I don't know if anybody other than maybe in brass has produced an sd24 yet. It would be a logical extension of the sd7/9 series of locomotives as the drive and a decent amount of the tooling would translate. B units would definitely be cool too.
 

Big Train James

Western Thunderer
As an aside, I was reading back through this thread and I saw it mentioned that P&D did not offer their very nice Blomberg trucks for separate sale. I believe that is incorrect. They still appear on the P&D website, but under the detailing parts tab instead of the drive components tab. Part numbers are PDP4720 and PDP4730. Page two in the P&D sub section of the detailing parts tab. Btw, I'm believe the drive featured in the OGR forum link above uses the P&D brass Blombergs..

Jim
 

mickoo

Western Thunderer
Open....
View attachment 46055

Closed....mostly...
View attachment 46057

In HO...Athearn Blue Box rework...
View attachment 46058
Jim,

When I meant open I was talking about the grill construction which looks like 6mm bar just spot welded at intersections to retain rigidity, as opposed to the model etch work where the grill (through necessity due to scaling) is much thicker and restricts the view of the fan.
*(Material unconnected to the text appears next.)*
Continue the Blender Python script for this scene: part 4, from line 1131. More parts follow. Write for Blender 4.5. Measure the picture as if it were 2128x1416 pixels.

Back to Stephs etch work, your right there are a great many parts already available in the US, but the cost of imports, excise and availability often means it's easier to 'roll your own' in some cases, especially things like tread plate, fan covers and the such like.

It doesn't mean that the parts already available are not for for use, just that the practicalities of doing it yourself make life easier, an order to PPD will almost certainly be on your door mat in less than a week of ordering.

Interesting information on the Blombergs, they do look nice.